A safe has three locks of which every lock has 8 possibilities 1, 2 …8. Safe gets opened if any 2 of 3 locks gets opened. So, a possible way to open safe is try 2 locks, for each possible pair of combinations giving us 64 combinations. Can it be done in lesser number of combinations? If so, what is the minimum number of combinations required?

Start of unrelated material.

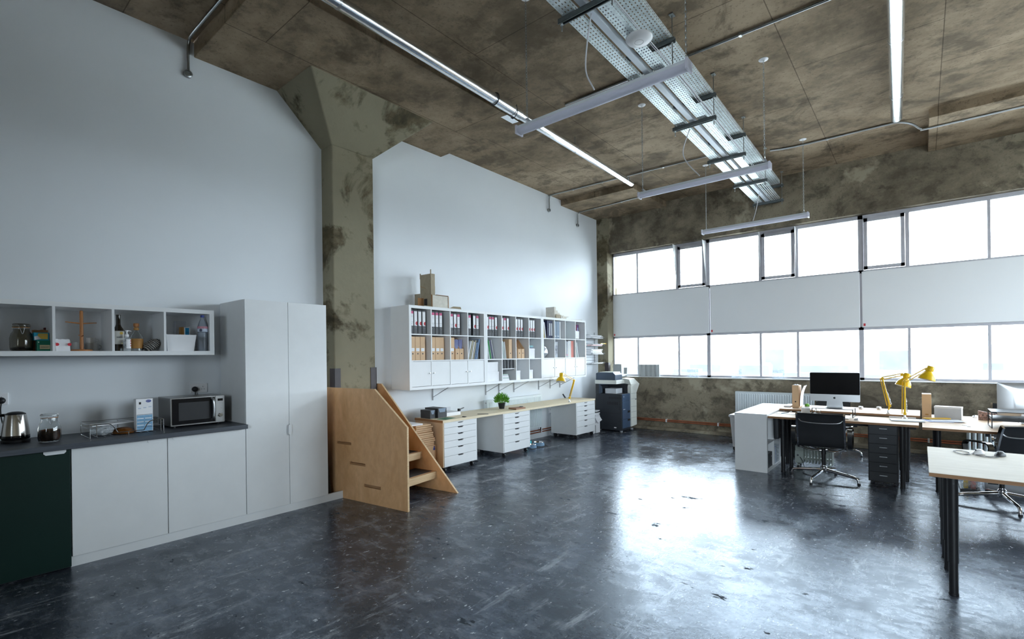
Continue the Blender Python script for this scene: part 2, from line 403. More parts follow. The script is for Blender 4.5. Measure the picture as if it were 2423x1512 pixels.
# windows -----------------------------------------------------------
XF = 9.78
ZB0, ZB1 = 1.905, 2.80          # band covered by the boards
def vbar(bm, y, w=.034, z0=ZS+.01, z1=ZT, d=.05, x=XF): box(bm, x-d/2, x+d/2, y-w/2, y+w/2, z0, z1)
def window(n, yl, yr, up, low, sashes):
    """yl > yr; up/low: mullion y's; sashes: (y_left, y_right, tilt)"""
    r = bpy.data.objects.new('window_%d' % n, None); COL.objects.link(r); r.location = (XF, (yl+yr)/2, ZS); struct(r)
    bm = bmnew()
    for y in (yl-.016, yr+.016): vbar(bm, y, .032, d=.06)
    for z, h in ((ZS+.03, .04), (ZB0-.01, .05), (ZB1+.01, .05), (ZT-.03, .06)): box(bm, XF-.03, XF+.03, yr, yl, z-h/2, z+h/2)
    for y in low: vbar(bm, y, z1=ZB0)
    for y in up: vbar(bm, y, z0=ZB1)
    for a, b, t in sashes:
        vbar(bm, a, .05, z0=ZB1); vbar(bm, b, .05, z0=ZB1)
    obj('frame', bm, 'frame_grey', r)
    ys = sorted([yl, yr]+low, reverse=True)
    for a, b in zip(ys, ys[1:]): bx('pane', XF-.003, XF+.003, b+.015, a-.015, ZS+.04, ZB0-.02, 'glazing', r)
    bx('pane', XF-.003, XF+.003, yr+.03, yl-.03, ZB0+.01, ZB1-.01, 'glazing', r)
    ys = sorted([yl, yr]+up+[q for s in sashes for q in s[:2]], reverse=True)
    for a, b in zip(ys, ys[1:]):
        if any(abs(a-s[0]) < .01 for s in sashes): continue
        bx('pane', XF-.003, XF+.003, b+.015, a-.015, ZB1+.03, ZT-.05, 'glazing', r)
    for a, b, t in sashes:
        piv = T(XF-.03, 0, ZB1+.04)
        bm = bmnew(); h = ZT-ZB1-.10; y0, y1 = b+.028, a-.028
        for q in ((y0, y0+.05), (y1-.05, y1)): box(bm, -.02, .02, q[0], q[1], 0, h, piv)
        box(bm, -.02, .02, y0, y1, 0, .05, piv); box(bm, -.02, .02, y0, y1, h-.055, h, piv)
        s = obj('sash', bm, 'frame_grey', r)
        bm = bmnew(); box(bm, -.003, .003, y0+.045, y1-.045, .04, h-.05, piv); obj('pane', bm, 'glazing', s)
        if t:
            for y in (a-.006, b+.006):
                bm = bmnew(); prism(bm, [(XF-.03, y-.004, ZB1+.04), (XF-.03-t, y-.004, ZT-.03), (XF-.03, y-.004, ZT-.03)], (0, .008, 0))
                obj('cheek_plate', bm, 'white_matt', r)
    return r
window(1, 5.2, 3.15, [4.616, ], [4.615, 3.735], [(3.76, 3.175, .22)])
window(2, 3.15, .735, [], [2.232, 1.639], [(2.225, 1.645, .13)])
window(3, .735, -1.68, [-.767], [.133, -.76], [(.72, .143, 0)])
window(4, -1.68, -4.09, [-3.2], [-2.3, -3.2], [])
box_bm = bmnew(); box(box_bm, XW, XW+.35, Y0, -4.09, ZS, ZT); struct(obj('trim_6', box_bm, 'wall_concrete'))

ZW0, ZW1 = 1.911, 2.811
# boards in front of the windows -----------------------------------
for k, (a, b, lab) in enumerate(((5.185, 3.134, 'white wall board over the window nearest the corner column, shortest of the row'),
                                 (3.112, .7495, 'long white wall board over the middle window, above the monitor'),
                                 (.722, -1.67, 'white wall board over the window at the right, above the yellow lamps'))):
    t = thing('whiteboard', lab, 'whiteboard', (9.738, (a+b)/2, ZW0), group='white boards across the windows')
    bx('panel', 9.732, 9.749, b, a, ZW0, ZW1, 'board_white', t, bevel=.006)
    bm = bmnew(); box(bm, 9.730, 9.732, a-.045, a-.018, ZW0+.02, ZW0+.062); lg = obj('maker_badge', bm, 'red', t); lg['label'] = 'small red badge at the lower left corner'

# concrete column with flared head ---------------------------------
col = thing('concrete_column', 'rough concrete column with flared head against the white wall', 'column', (3.34, 5.33, 0))
bm = bmnew(); box(bm, 3.06, 3.62, 5.212, YL+.05, 0, 4.0); obj('shaft', bm, 'column_concrete', col, bevel=.018, seg=3)
bm = bmnew()
lo = [(3.06, 5.212, 3.99), (3.62, 5.212, 3.99), (3.62, YL+.04, 3.99), (3.06, YL+.04, 3.99)]
hi = [(2.54, 4.70, ZD+.003), (4.17, 4.70, ZD+.003), (4.17, YL+.04, ZD+.003), (2.54, YL+.04, ZD+.003)]
va = [bm.verts.new(p) for p in lo]; vb = [bm.verts.new(p) for p in hi]
for i in range(4): bm.faces.new((va[i], va[(i+1) % 4], vb[(i+1) % 4], vb[i]))
bm.faces.new(va); bm.faces.new(vb)
obj('flared_head', bm, 'column_concrete', col, bevel=.012)
for x in (3.06, 3.62):
    s = 1 if x < 3.3 else -1
    bm = bmnew(); box(bm, x-.006*s, x+.075*s, 5.204, 5.212, 0, 1.40); box(bm, x-.008*s, x, 5.204, 5.30, 0, 1.40)
    g = obj('corner_guard', bm, 'guard_steel', col); g['label'] = 'brown steel angle on the column corner'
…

[Math] Combinatorics: Lock puzzle , minimum combinations
combinatoricspuzzle
Best Answer
We can do it in $32$ tries as follows:
\begin{align} \begin{matrix} 111 & 222 & 333 & 444 \\ 123 & 142 & 134 & 243 \\ 231 & 214 & 341 & 432 \\ 312 & 421 & 413 & 324 \end{matrix} && \begin{matrix} 555 & 666 & 777 & 888 \\ 567 & 586 & 578 & 687 \\ 675 & 658 & 785 & 876 \\ 756 & 865 & 857 & 768 \end{matrix} \end{align}
The idea is that the first block of $16$ rules out all combinations with at least two numbers from $\{1, 2, 3, 4\}$ and the second block of $16$ rules out all combinations with at least two numbers from $\{5, 6, 7, 8\}$. By Pigeonhole Principle, any combination must have two numbers in one of these two sets, so we have covered all possible combinations.
Proof of Optimality
Assume on the contrary that $31$ tries are sufficient.
Lemma: For any position and any number $n \in \{1, 2, \ldots , 8\}$, we must have tried $\geq 3$ combinations with $n$ in that position.

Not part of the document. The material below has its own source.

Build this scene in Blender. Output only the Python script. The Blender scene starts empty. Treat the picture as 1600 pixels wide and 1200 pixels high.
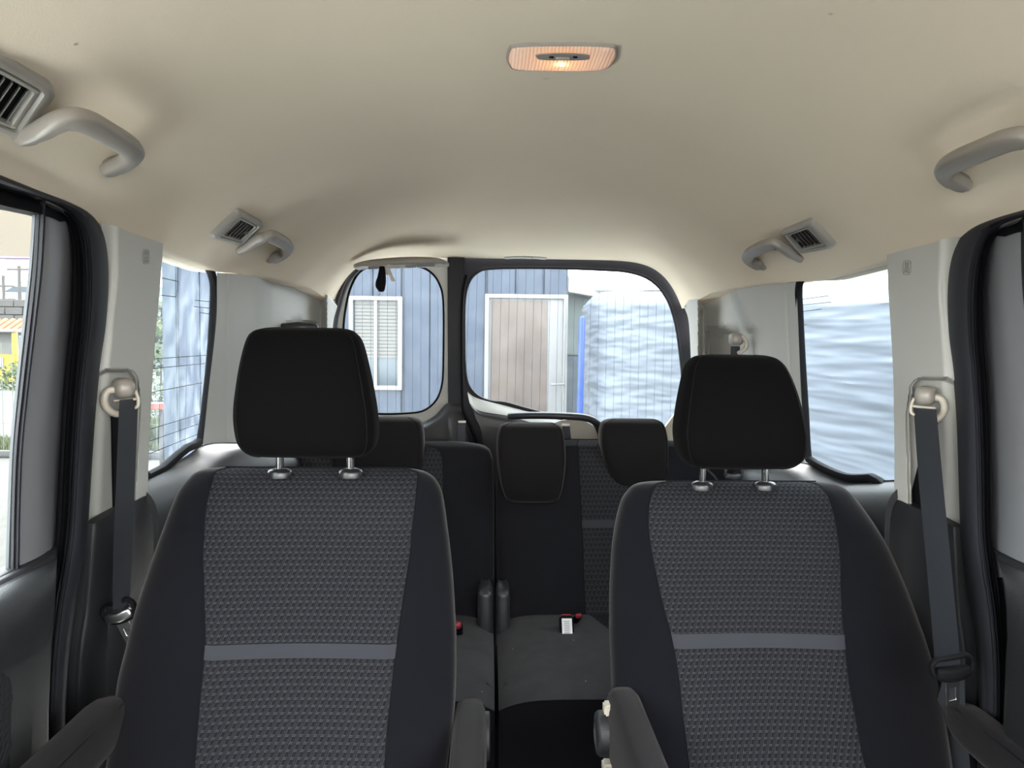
import bpy, bmesh, math, random
from mathutils import Vector, Matrix
from mathutils.geometry import tessellate_polygon
random.seed(4)
sc = bpy.context.scene
COL = sc.collection
V = Vector

# ------------------------------------------------------------------ camera
F = 1180.0
CAM = V((-0.076, 0.0, 1.2))
yaw, pitch, roll = math.radians(1.81), math.radians(3.15), math.radians(0.64)
fw = V((math.sin(yaw)*math.cos(pitch), math.cos(yaw)*math.cos(pitch), -math.sin(pitch)))
r0 = V((math.cos(yaw), -math.sin(yaw), 0)); u0 = r0.cross(fw)
RT = r0*math.cos(roll) + u0*math.sin(roll); UP = u0*math.cos(roll) - r0*math.sin(roll)
cd = bpy.data.cameras.new('camera'); cam = bpy.data.objects.new('camera', cd); COL.objects.link(cam)
cd.sensor_fit = 'HORIZONTAL'; cd.sensor_width = 36; cd.lens = 36*F/1600; cd.clip_start = .02; cd.clip_end = 500
m = Matrix((RT, UP, -fw)).transposed().to_4x4(); m.translation = CAM; cam.matrix_world = m
sc.camera = cam

# ------------------------------------------------------------------ light
w = bpy.data.worlds.new('sky'); sc.world = w; w.use_nodes = True
nt = w.node_tree; bg = nt.nodes['Background']
tc = nt.nodes.new('ShaderNodeTexCoord'); sx = nt.nodes.new('ShaderNodeSeparateXYZ'); mr = nt.nodes.new('ShaderNodeMapRange')
cr_ = nt.nodes.new('ShaderNodeValToRGB')
nt.links.new(tc.outputs['Generated'], sx.inputs[0]); nt.links.new(sx.outputs['Z'], mr.inputs[0])
mr.inputs[1].default_value = -0.1; mr.inputs[2].default_value = 1.0
nt.links.new(mr.outputs[0], cr_.inputs[0]); nt.links.new(cr_.outputs[0], bg.inputs[0])
cr_.color_ramp.elements[0].color = (1.0, .985, .96, 1); cr_.color_ramp.elements[1].color = (.93, .965, 1.0, 1)
bg.inputs[1].default_value = 2.8
# bright overcast: the sky itself is the only outdoor light
sc.view_settings.view_transform = 'Standard'; sc.view_settings.look = 'None'
sc.view_settings.gamma = 1; sc.view_settings.use_curve_mapping = False
sc.view_settings.exposure = 2.65
sc.cycles.use_denoising = True
sc.cycles.max_bounces = 10; sc.cycles.diffuse_bounces = 6; sc.cycles.transparent_max_bounces = 16
sc.cycles.sample_clamp_indirect = 8

# ------------------------------------------------------------------ geometry helpers
def ray(px, py):
    return fw + RT*((px-800)/F) + UP*((600-py)/F)
def PY(px, py, Y): d = ray(px, py); return CAM + d*((Y-CAM.y)/d.y)
def PX(px, py, X): d = ray(px, py); return CAM + d*((X-CAM.x)/d.x)
def PZ(px, py, Z): d = ray(px, py); return CAM + d*((Z-CAM.z)/d.z)
WS = .818
def PS(px, py, s=-1, off=0.):
    n = V((s, 0, .10)); d = ray(px, py)
    return CAM + d*((WS+off - n.dot(CAM))/n.dot(d))
def SP(s):
    """left-hand side points from the photograph's left half, mirrored about the van's centre for s=+1"""
    def f(px, py, off=0.):
        p = PS(px, py, -1, off)
        return V((-p.x if s > 0 else p.x, p.y, p.z))
    return f
def side(s, Y, z, off=0.): return V((s*(WS+off-.10*z), Y, z))

def crs(P, n, closed=False):
    """Catmull-Rom through P (tuples or vectors), n spans per segment"""
    P = [V(p) for p in P]; out = []; N = len(P)
    segs = N if closed else N-1
    for i in range(segs):
        if closed: a, b, c, d = P[(i-1) % N], P[i], P[(i+1) % N], P[(i+2) % N]
        else:
            b, c = P[i], P[i+1]; a = P[i-1] if i else b*2-c; d = P[i+2] if i+2 < N else c*2-b
        for k in range(n):
            t = k/n
            out.append(.5*((2*b)+(c-a)*t+(2*a-5*b+4*c-d)*t*t+(3*b-a-3*c+d)*t*t*t))
    if not closed: out.append(P[-1].copy())
    return out
def lerp_tab(tab, x):
    if x <= tab[0][0]: return tab[0][1]
    for (a, va), (b, vb) in zip(tab, tab[1:]):
        if x <= b: return va+(vb-va)*(x-a)/(b-a)
    return tab[-1][1]
def sstep(a, b, x):
    t = min(1, max(0, (x-a)/(b-a))); return t*t*(3-2*t)

def tag(o, label=None, cat=None, group=None, kind=None):
    if label: o['label'] = label
    if cat: o['category'] = cat
    if group: o['group'] = group
    if kind: o['kind'] = kind
    return o
def empty(name, loc=(0, 0, 0), **k):
    o = bpy.data.objects.new(name, None); COL.objects.link(o); o.location = loc; o.empty_display_size = .05
    return tag(o, **k)
def mk(name, vs, fs, mat, parent=None, smooth=True, uvs=None, **k):
    me = bpy.data.meshes.new(name); me.from_pydata([tuple(v) for v in vs], [], fs); me.update()
    if smooth:
        me.polygons.foreach_set('use_smooth', [True]*len(me.polygons))
    me.materials.append(mat)
    if uvs:
        ul = me.uv_layers.new(name='uv')
        for l in me.loops: ul.data[l.index].uv = uvs[l.vertex_index]
    o = bpy.data.objects.new(name, me); COL.objects.link(o)
    if parent: o.parent = parent; o.matrix_parent_inverse = Matrix.Translation(-V(parent.location)) if parent.type == 'EMPTY' else Matrix.Identity(4)
    return tag(o, **k)
def autosmooth(o, ang=40):
    me = o.data; bm = bmesh.new(); bm.from_mesh(me)
    bmesh.ops.recalc_face_normals(bm, faces=bm.faces)
    a = math.radians(ang)
    for e in bm.edges:
        e.smooth = len(e.link_faces) == 2 and e.calc_face_angle(0) < a
    bm.to_mesh(me); bm.free()
    return o
def gridfaces(R, C, closed=False, flip=False):
    fs = []
    for i in range(R-1):
        for j in range(C if closed else C-1):
            k = (j+1) % C
            f = (i*C+j, i*C+k, (i+1)*C+k, (i+1)*C+j)
            fs.append(f[::-1] if flip else f)
    return fs
def grid(name, G, mat, parent=None, closed=False, caps=False, uvf=None, thick=None, **k):
    """G rows of points; thick = vector giving the sheet a back"""
    R, C = len(G), len(G[0]); vs = [p for r in G for p in r]; fs = gridfaces(R, C, closed)
    if caps: fs += [tuple(range(C))[::-1], tuple((R-1)*C+j for j in range(C))]
    if thick is not None:
        n = len(vs); th = V(thick); vs = vs+[p+th for p in vs]
        fs += [tuple(n+i for i in f[::-1]) for f in gridfaces(R, C, closed)]
        for j in range(C-1):
            fs.append((j, n+j, n+j+1, j+1)); a = (R-1)*C+j; fs.append((a, a+1, n+a+1, n+a))
        for i in range(R-1):
            a, b = i*C, (i+1)*C; fs.append((a, b, n+b, n+a)); a += C-1; b += C-1; fs.append((a, n+a, n+b, b))
    uvs = None
    if uvf: uvs = [uvf(p) for p in vs]
    o = mk(name, vs, fs, mat, parent, uvs=uvs, **k)
    return autosmooth(o, 50)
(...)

Proof: By symmetry, it suffices to show that we must have tried $\geq 3$ combinations starting with $1$.
Assume on the contrary that at most two of the combinations tried start with $1$, then each rules out $15$ combinations starting with $1$, so we still have $64-2(15)=34$ possible combinations starting with $1$. All other combinations tried do not start with $1$, hence only rule out one combination starting with $1$, so we need to try at least $34$ more combinations, a contradiction.
Therefore we must have tried $ \geq3$ combinations starting with $1$.

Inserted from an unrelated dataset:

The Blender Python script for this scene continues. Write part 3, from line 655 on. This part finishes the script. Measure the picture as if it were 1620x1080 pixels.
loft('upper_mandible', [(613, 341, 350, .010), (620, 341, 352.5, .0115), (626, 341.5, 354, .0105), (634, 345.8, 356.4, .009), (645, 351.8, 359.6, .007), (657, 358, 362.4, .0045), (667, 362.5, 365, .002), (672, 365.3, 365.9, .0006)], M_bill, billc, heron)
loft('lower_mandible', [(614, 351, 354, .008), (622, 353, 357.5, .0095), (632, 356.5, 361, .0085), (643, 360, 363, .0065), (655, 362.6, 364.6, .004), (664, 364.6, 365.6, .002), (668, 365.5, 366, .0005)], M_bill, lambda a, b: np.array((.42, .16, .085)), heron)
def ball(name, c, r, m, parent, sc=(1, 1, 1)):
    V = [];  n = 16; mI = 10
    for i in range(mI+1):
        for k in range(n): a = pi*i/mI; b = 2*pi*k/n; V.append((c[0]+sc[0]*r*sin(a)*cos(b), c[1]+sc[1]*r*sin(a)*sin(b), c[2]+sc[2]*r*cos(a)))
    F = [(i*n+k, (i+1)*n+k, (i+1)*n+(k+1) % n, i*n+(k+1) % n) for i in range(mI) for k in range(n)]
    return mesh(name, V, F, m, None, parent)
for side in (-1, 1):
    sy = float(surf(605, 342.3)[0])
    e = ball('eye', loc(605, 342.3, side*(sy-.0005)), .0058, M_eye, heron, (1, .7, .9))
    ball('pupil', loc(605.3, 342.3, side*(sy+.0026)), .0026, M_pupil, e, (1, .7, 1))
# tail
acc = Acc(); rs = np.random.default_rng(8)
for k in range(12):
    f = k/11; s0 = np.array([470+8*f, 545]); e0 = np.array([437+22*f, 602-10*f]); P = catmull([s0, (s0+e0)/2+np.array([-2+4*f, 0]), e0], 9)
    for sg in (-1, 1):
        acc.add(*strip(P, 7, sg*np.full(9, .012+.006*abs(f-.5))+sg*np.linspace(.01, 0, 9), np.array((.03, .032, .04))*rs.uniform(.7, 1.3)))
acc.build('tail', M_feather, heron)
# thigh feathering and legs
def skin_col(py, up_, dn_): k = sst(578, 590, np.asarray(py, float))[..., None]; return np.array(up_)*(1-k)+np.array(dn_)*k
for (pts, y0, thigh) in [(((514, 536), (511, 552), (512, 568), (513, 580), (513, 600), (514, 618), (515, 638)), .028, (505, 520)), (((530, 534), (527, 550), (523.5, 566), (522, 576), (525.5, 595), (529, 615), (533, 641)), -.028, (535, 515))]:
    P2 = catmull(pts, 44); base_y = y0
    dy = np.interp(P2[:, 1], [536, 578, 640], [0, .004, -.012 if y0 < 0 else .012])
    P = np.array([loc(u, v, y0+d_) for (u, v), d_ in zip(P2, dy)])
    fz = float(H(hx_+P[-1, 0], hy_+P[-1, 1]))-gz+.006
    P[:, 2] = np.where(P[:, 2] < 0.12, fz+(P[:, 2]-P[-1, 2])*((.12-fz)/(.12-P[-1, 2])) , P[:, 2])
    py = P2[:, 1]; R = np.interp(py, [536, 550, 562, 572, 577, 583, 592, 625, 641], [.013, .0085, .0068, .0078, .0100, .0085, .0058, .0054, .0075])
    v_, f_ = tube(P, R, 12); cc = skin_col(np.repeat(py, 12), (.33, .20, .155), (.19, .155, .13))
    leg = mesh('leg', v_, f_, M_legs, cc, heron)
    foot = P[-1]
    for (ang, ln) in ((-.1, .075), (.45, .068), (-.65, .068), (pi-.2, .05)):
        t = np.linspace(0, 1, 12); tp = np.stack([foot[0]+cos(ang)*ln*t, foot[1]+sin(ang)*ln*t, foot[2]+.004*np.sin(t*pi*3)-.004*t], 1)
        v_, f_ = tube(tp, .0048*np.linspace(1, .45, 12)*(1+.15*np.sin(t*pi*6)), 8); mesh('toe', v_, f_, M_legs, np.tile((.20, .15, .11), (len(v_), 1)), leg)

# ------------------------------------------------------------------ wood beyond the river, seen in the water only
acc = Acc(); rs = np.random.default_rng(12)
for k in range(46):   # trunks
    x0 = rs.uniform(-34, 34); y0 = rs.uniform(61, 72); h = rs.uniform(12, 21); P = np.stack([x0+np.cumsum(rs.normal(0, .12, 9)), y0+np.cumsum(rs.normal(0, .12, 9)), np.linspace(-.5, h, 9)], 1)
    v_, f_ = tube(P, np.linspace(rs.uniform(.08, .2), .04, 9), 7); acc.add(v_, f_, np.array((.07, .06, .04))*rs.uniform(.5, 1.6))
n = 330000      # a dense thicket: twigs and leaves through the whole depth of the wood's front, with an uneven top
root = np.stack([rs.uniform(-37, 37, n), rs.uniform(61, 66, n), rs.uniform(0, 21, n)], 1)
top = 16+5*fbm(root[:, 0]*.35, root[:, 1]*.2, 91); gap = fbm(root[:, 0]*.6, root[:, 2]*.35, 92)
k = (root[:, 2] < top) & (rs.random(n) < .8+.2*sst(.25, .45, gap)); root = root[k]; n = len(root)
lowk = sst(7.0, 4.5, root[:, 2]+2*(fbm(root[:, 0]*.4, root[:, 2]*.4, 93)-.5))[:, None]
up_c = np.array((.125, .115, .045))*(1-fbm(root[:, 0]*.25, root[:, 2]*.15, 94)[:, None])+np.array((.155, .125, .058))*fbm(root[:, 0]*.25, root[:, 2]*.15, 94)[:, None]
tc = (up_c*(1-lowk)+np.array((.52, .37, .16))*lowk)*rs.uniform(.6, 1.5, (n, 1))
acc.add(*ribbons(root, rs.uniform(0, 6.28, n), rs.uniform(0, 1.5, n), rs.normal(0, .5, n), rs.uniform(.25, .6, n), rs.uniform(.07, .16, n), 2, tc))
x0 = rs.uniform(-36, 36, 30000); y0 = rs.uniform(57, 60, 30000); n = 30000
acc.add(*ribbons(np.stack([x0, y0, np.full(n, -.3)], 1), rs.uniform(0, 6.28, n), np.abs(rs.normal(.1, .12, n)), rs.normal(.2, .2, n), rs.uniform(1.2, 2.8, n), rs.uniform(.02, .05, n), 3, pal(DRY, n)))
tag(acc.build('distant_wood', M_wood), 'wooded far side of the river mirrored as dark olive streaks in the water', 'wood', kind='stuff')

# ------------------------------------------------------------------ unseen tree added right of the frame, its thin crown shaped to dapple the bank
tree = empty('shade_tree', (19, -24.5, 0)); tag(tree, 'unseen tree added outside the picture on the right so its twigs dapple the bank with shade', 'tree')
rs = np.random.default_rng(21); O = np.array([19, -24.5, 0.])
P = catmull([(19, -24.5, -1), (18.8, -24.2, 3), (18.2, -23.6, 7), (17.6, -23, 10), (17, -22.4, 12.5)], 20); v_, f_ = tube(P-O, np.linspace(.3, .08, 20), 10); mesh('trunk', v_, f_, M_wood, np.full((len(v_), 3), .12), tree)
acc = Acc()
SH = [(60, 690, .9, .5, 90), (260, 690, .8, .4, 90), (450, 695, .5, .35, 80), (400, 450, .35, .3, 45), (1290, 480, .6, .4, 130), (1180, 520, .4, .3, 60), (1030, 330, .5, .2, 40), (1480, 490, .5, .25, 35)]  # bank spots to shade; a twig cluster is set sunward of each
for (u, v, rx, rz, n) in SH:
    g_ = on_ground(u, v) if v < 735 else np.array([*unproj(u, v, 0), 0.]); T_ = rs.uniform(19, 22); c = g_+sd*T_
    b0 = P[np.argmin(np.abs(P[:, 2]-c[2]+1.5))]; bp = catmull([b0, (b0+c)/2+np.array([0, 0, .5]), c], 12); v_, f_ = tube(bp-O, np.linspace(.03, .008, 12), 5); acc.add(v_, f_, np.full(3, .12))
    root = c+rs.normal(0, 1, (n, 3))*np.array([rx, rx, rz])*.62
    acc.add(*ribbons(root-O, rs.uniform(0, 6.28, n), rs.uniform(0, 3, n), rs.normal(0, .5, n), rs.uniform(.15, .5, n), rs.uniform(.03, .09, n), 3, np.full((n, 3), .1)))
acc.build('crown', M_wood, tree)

If for each $n=\{1, 2, \ldots , 8\}$, we have tried $\geq 4$ combinations starting with $n$, then we require at least $32$ tries, a contradiction. Therefore for some $n$, we have tried at most $3$ combinations starting with $n$, hence by the lemma we have tried exactly $3$ combinations starting with $n$.
Now WLOG assume that $n=1$, by symmetry. So we have something like
$$\begin{matrix} 1ab \\ 1cd \\ 1ef \end{matrix}$$
where $a, b, c, d, e, f$ need not be distinct.
Note that all combinations of the form $1xy$ where $x \not =a, c, e$ and $y \not =b, d, f$ have not been ruled out.
If $a, c, e$ are not pairwise distinct, then there are at least $6$ choices for $x$, and there are at least $5$ choices for $y$, so we have $30$ combinations starting with $1$ which have not been ruled out. All other combinations we try do not start with $1$, hence rule out at most one of these $30$ combinations. Thus we need $\geq 30$ more combinations, making a total of $33$, a contradiction.
Therefore $a, c, e$ are pairwise distinct. Then there are $5$ choices for $x$ and at least $5$ choices for $y$, so there are $25$ combinations of the form $1xy$ which have not been ruled out, so we require $\geq$ $25$ combinations of the form $nxy$ (where $n \not =1$) to rule these out. That gives $28$ combinations tried so far.
Now note that by the lemma, we need to try at least $3$ combinations with $a$ in the middle, and we currently only have one such combination $1ab$ (all the $nxy$ combinations have $x \not =a$). Thus we need to try two more combinations with $a$ in the middle. Similarly, we need to try two more combinations with $c$ in the middle, and two more with $e$ in the middle, giving a total of $34$ combinations tried, a contradiction.
We conclude that we require at least $32$ tries, and this is indeed minimal by our construction at the start of the post.